--- start Stored data ---

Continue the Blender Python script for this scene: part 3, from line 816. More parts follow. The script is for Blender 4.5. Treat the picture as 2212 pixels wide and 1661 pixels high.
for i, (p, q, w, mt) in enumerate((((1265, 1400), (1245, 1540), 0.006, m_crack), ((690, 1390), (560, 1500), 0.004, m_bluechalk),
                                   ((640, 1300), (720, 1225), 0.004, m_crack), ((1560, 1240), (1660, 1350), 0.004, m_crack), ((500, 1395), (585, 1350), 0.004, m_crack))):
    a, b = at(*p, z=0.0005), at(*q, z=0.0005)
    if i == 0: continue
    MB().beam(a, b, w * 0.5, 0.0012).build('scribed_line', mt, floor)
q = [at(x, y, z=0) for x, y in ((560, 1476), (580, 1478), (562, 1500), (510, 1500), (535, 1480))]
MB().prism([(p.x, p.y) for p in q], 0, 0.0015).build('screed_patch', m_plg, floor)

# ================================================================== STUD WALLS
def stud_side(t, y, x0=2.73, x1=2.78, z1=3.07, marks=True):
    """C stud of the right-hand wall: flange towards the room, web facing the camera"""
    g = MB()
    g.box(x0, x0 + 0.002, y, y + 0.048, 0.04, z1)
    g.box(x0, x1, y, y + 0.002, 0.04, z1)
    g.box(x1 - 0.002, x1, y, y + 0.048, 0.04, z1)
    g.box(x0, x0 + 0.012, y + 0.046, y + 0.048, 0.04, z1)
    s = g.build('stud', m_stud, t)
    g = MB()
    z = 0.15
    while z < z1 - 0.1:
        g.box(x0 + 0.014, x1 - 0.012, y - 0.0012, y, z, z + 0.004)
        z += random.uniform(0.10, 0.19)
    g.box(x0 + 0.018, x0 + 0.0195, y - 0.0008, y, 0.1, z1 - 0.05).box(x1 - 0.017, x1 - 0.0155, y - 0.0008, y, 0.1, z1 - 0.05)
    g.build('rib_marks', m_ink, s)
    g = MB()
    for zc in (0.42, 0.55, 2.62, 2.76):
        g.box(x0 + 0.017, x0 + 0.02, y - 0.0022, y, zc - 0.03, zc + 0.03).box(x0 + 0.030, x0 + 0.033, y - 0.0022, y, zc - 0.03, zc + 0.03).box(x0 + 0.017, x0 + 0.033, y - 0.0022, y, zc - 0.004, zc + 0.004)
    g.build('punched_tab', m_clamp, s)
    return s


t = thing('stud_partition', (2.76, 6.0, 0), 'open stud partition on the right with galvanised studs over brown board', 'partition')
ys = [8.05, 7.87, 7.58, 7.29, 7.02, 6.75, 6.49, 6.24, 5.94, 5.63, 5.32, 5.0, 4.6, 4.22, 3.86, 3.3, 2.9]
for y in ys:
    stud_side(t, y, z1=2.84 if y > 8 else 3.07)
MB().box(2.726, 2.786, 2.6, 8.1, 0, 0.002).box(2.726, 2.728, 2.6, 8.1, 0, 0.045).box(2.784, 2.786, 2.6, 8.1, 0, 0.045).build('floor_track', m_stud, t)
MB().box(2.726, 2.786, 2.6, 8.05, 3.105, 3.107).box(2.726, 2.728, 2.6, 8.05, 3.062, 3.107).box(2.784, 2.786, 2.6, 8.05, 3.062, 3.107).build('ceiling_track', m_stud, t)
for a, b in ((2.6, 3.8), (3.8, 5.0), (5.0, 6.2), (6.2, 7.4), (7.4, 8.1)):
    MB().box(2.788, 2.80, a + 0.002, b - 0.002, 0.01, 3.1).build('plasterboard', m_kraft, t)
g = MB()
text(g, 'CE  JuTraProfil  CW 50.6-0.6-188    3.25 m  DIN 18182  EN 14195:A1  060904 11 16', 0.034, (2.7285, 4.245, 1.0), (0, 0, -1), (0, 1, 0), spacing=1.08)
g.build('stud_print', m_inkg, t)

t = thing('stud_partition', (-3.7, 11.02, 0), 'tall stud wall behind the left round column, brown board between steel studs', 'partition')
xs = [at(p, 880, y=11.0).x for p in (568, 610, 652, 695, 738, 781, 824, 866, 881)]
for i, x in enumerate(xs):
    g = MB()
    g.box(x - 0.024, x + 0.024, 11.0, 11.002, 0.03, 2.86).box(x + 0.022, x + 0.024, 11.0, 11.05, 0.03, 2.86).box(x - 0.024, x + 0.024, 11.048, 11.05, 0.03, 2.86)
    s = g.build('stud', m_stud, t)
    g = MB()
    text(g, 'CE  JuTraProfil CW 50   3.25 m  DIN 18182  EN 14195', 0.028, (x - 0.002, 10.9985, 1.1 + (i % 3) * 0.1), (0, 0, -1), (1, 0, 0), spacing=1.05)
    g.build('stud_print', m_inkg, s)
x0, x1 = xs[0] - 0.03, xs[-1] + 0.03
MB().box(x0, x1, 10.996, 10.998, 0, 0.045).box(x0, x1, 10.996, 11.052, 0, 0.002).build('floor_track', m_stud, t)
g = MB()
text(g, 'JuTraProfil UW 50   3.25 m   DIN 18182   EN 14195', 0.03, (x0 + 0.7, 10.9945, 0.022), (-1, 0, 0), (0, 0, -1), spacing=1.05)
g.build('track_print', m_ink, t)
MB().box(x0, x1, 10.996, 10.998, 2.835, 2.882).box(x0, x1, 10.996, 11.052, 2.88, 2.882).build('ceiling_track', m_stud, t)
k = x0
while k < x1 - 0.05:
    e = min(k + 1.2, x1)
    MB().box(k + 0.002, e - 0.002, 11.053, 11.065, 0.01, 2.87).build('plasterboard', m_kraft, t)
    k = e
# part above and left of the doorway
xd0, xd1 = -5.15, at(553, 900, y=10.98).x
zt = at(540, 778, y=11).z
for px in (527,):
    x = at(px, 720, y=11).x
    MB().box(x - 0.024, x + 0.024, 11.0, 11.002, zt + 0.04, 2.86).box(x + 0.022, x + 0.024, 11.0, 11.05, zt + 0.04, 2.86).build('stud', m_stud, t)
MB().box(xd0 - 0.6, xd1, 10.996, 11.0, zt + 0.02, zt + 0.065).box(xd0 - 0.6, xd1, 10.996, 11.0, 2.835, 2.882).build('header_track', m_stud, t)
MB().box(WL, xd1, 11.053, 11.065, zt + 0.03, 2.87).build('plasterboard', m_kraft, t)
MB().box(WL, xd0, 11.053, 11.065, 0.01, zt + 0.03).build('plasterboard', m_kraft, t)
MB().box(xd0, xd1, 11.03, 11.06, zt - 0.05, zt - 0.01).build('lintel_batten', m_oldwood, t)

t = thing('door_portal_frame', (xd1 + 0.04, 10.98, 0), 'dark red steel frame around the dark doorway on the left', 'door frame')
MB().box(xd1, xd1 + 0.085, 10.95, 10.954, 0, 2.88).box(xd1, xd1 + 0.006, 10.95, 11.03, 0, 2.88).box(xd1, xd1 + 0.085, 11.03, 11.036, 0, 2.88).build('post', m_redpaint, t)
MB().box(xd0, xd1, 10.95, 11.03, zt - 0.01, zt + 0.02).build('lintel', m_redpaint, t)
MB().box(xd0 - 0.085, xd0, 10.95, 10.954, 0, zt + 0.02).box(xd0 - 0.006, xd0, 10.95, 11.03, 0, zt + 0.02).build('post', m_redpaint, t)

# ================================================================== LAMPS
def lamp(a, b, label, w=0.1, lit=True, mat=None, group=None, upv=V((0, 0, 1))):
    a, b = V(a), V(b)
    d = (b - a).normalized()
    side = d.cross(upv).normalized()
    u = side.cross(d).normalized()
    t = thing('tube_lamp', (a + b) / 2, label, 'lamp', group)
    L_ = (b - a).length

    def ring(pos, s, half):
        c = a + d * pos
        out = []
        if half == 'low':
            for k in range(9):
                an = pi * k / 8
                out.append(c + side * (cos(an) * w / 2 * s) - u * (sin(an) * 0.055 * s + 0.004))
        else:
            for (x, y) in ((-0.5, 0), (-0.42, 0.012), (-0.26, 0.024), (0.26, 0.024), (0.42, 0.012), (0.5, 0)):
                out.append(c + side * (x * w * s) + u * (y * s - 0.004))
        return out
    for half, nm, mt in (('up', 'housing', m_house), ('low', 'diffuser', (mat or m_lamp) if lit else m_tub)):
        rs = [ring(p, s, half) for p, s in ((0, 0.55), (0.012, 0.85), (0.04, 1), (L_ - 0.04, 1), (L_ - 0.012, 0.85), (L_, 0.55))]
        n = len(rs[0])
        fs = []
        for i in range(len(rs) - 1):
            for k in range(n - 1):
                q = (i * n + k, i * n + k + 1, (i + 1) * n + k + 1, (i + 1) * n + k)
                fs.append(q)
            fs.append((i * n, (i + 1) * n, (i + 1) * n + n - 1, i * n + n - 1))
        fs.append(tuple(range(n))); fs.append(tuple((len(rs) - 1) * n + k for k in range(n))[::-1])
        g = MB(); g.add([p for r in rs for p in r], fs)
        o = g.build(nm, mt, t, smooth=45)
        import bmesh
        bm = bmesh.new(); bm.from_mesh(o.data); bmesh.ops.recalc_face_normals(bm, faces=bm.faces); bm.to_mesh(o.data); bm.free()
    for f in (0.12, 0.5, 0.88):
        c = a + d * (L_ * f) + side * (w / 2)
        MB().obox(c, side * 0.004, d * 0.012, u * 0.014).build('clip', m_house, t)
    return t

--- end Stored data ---

• What needs to be done
Write out the listing's lines exactly, from its first line through the line that contains "MB().prism([(p.x, p.y) for", and stop there.

• Result of this exercise
Continue the Blender Python script for this scene: part 3, from line 816. More parts follow. The script is for Blender 4.5. Treat the picture as 2212 pixels wide and 1661 pixels high.
for i, (p, q, w, mt) in enumerate((((1265, 1400), (1245, 1540), 0.006, m_crack), ((690, 1390), (560, 1500), 0.004, m_bluechalk),
                                   ((640, 1300), (720, 1225), 0.004, m_crack), ((1560, 1240), (1660, 1350), 0.004, m_crack), ((500, 1395), (585, 1350), 0.004, m_crack))):
    a, b = at(*p, z=0.0005), at(*q, z=0.0005)
    if i == 0: continue
    MB().beam(a, b, w * 0.5, 0.0012).build('scribed_line', mt, floor)
q = [at(x, y, z=0) for x, y in ((560, 1476), (580, 1478), (562, 1500), (510, 1500), (535, 1480))]
MB().prism([(p.x, p.y) for p in q], 0, 0.0015).build('screed_patch', m_plg, floor)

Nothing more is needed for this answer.